Task material →

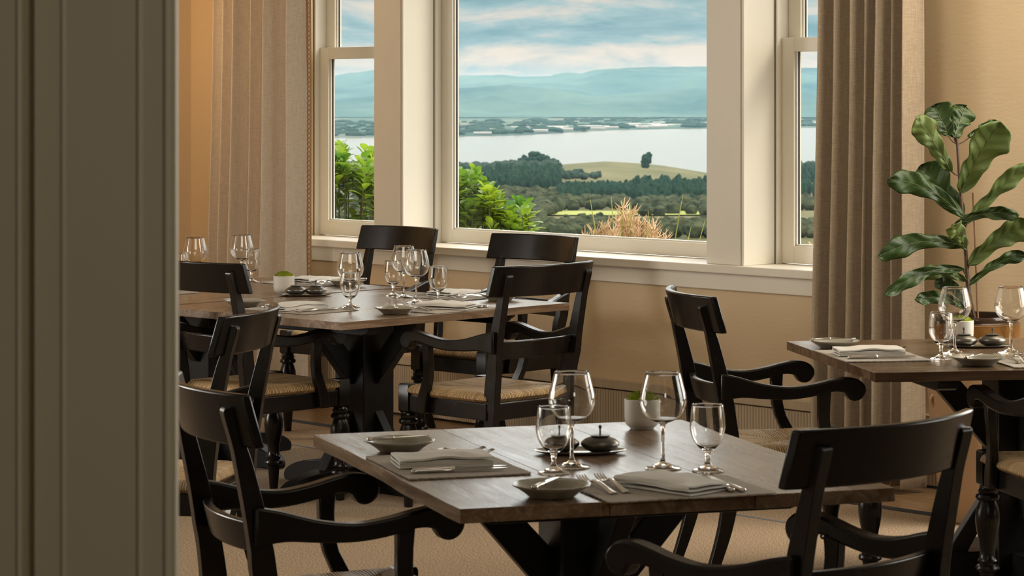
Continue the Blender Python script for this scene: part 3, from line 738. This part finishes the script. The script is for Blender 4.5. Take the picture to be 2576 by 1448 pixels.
# settings: centre, facing direction (unit vector towards the table's middle), what distinguishes the place; glasses at measured spots
settings = [
 ('at the left end of the foreground table', (-.150, 6.02), (.95, .31), (.137, 6.00), (.094, 5.905), (-.268, 6.27), -6),
 ('at the near edge of the foreground table', (.339, 5.66), (-.31, .95), (.344, 5.98), (.443, 5.94), (.084, 5.56), 26),
 ('at the left side of the middle table', (-.845, 10.40), (.679, .734), (-.649, 10.53), (-.640, 10.38), (-1.075, 10.55), -4),
 ('at the right side of the middle table', (-.268, 10.44), (-.734, .679), (-.392, 10.75), (-.302, 10.74), (-.452, 10.20), 22),
 ('at the window side of the middle table', (-.255, 11.08), (-.679, -.734), (-.455, 11.035), (-.503, 11.115), (-.050, 10.885), 8),
 ('at the window side of the back left table', (-.905, 11.87), (-.679, -.734), (-1.226, 11.90), (-1.185, 11.94), (-.736, 11.71), 6),
 ('on the far left beside the doorway casing', (-1.585, 11.32), (.679, .734), (-1.410, 11.68), (-1.478, 11.60), None, 0),
 ('at the left end of the right-hand table', (1.175, 8.56), (.988, .156), (1.458, 8.64), (1.384, 8.46), (1.085, 8.82), -5),
 ('at the near edge of the right-hand table', (1.735, 8.345), (-.156, .988), (1.647, 8.66), None, (1.467, 8.27), 10),
]
for place, c, fd, wg, gg, pp, tw in settings:
    rz = math.atan2(-fd[0], fd[1]); L_ = (-fd[1], fd[0])
    def P(l, f, z=ZT, c=c, fd=fd, L_=L_): return (c[0] + L_[0] * l + fd[0] * f, c[1] + L_[1] * l + fd[1] * f, z)
    KM.place(P(0, 0), rz, 'taupe scallop-edged placemat ' + place, 'placemats')
    KN.place(P(.0, -.012, ZT + .004), rz + R(tw), 'folded white linen napkin ' + place, 'napkins')
    KF.place(P(.150, .040, ZT + .004), rz + R(2), 'outer silver fork, farther from the napkin, ' + place, 'forks')
    KF.place(P(.112, .048, ZT + .004), rz - R(2), 'inner silver fork, next to the napkin, ' + place, 'forks')
    KK.place(P(-.100, .005, ZT + .003), rz + R(1), 'inner silver knife, next to the napkin, ' + place, 'table knives')
    KK.place(P(-.128, -.004, ZT + .003), rz - R(2), 'outer silver knife, nearer the mat edge, ' + place, 'table knives')
    if pp:
        KP.place((pp[0], pp[1], ZT), rz, 'grey scalloped side plate ' + place, 'side plates')
        KB.place((pp[0] + L_[0] * .012, pp[1] + L_[1] * .012, ZT + .0250), rz + R(8 if abs(fd[0]) > .9 else -38), 'butter knife on the side plate ' + place, 'butter knives')
    KW.place((wg[0], wg[1], ZT), 0, 'large balloon wine glass ' + place, 'balloon wine glasses')
    if gg: KG.place((gg[0], gg[1], ZT), 0, 'short-stemmed water glass ' + place, 'water glasses')
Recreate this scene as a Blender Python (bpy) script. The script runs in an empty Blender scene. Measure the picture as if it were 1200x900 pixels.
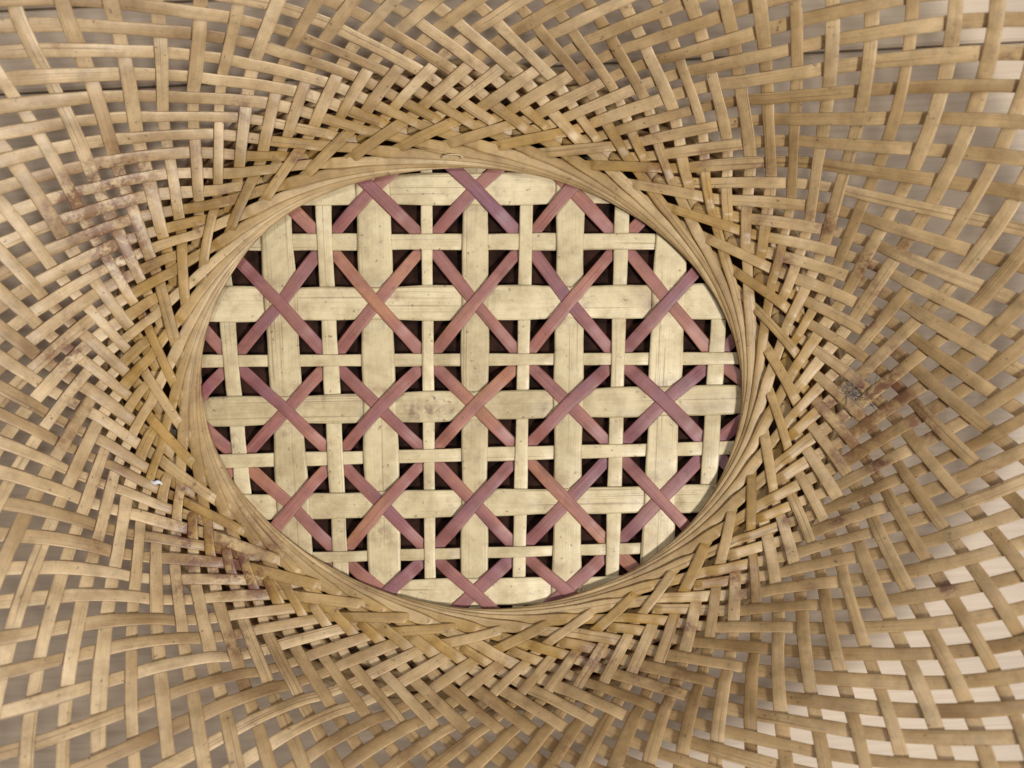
import bpy, math, random
import numpy as np
random.seed(7); rng = np.random.RandomState(11)
scene = bpy.context.scene

# ------------------------------------------------------------------ camera
H = 0.50            # camera height above the basket's base plane (m)
S = 0.0004          # metres per photo pixel on the base plane
cam_d = bpy.data.cameras.new('camera'); cam = bpy.data.objects.new('camera', cam_d)
scene.collection.objects.link(cam); scene.camera = cam
cam.location = (0, 0, H); cam.rotation_euler = (0, 0, 0)
cam_d.sensor_width = 36; cam_d.lens = 36*H/(1200*S)
cam_d.clip_start = 0.01; cam_d.clip_end = 60
cam_d.dof.use_dof = True; cam_d.dof.focus_distance = H-0.01; cam_d.dof.aperture_fstop = 5.0

# ------------------------------------------------------------------ light
w = bpy.data.worlds.new('World'); scene.world = w; w.use_nodes = True
w.node_tree.nodes['Background'].inputs[0].default_value = (1.0, 0.97, 0.93, 1)
w.node_tree.nodes['Background'].inputs[1].default_value = 0.10
def area(name, loc, target, size, power, col):
    d = bpy.data.lights.new(name, 'AREA'); d.shape = 'DISK'; d.size = size
    d.energy = power; d.color = col
    o = bpy.data.objects.new(name, d); scene.collection.objects.link(o)
    o.location = loc
    v = np.array(target, float)-np.array(loc, float)
    from mathutils import Vector
    o.rotation_euler = Vector(v).to_track_quat('-Z', 'Y').to_euler()
    return o
area('ceiling_light', (-0.35, 0.9, 2.0), (0, 0, 0), 0.6, 15, (1, 0.965, 0.91))
area('window_light', (1.45, -0.85, 2.55), (0.1, -0.05, 0), 0.5, 104, (1, 0.975, 0.94))
scene.view_settings.view_transform = 'Standard'; scene.view_settings.look = 'None'
scene.view_settings.exposure = 0.14; scene.view_settings.gamma = 1.0

# ------------------------------------------------------------------ helpers
def W(px, py, z=0.0):
    """photo pixel -> point of the basket at height z"""
    k = S*(H-z)/H
    return np.array([(px-600)*k, (450-py)*k, z])
def link(o, parent=None):
    scene.collection.objects.link(o)
    if parent: o.parent = parent
    return o
def mesh_obj(name, verts, faces, mat, parent=None, uvs=None, attrs=None, smooth=True):
    me = bpy.data.meshes.new(name)
    me.from_pydata([tuple(v) for v in verts], [], [tuple(f) for f in faces])
    me.materials.append(mat)
    if smooth: me.polygons.foreach_set('use_smooth', [True]*len(me.polygons))
    if uvs is not None:
        uv = me.uv_layers.new(name='UVMap')
        idx = np.zeros(len(me.loops), dtype=np.int32); me.loops.foreach_get('vertex_index', idx)
        uv.data.foreach_set('uv', np.asarray(uvs, dtype=np.float32)[idx].ravel())
    for an, av in (attrs or {}).items():
        a = me.attributes.new(an, 'FLOAT', 'POINT'); a.data.foreach_set('value', np.asarray(av, dtype=np.float32))
    me.update()
    return link(bpy.data.objects.new(name, me), parent)

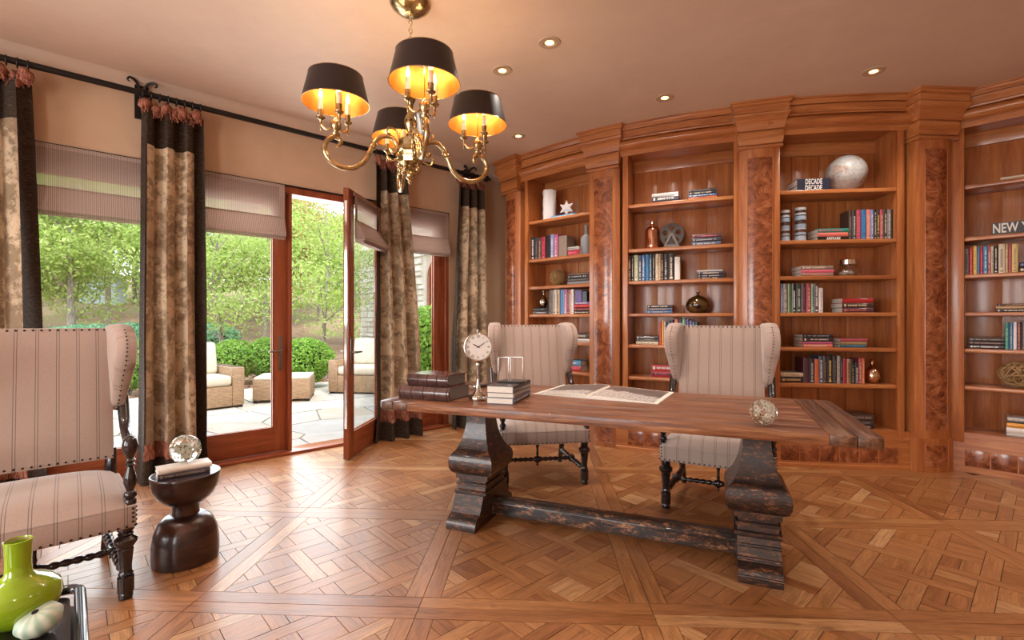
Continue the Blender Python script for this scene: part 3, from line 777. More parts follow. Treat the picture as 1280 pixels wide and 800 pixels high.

What is asked → From the data above, show each line that contains "part".

Solution for this task →
Continue the Blender Python script for this scene: part 3, from line 738. This part finishes the script. The script is for Blender 4.5. Take the picture to be 2576 by 1448 pixels.
Continue the Blender Python script for this scene: part 3, from line 777. More parts follow. Treat the picture as 1280 pixels wide and 800 pixels high.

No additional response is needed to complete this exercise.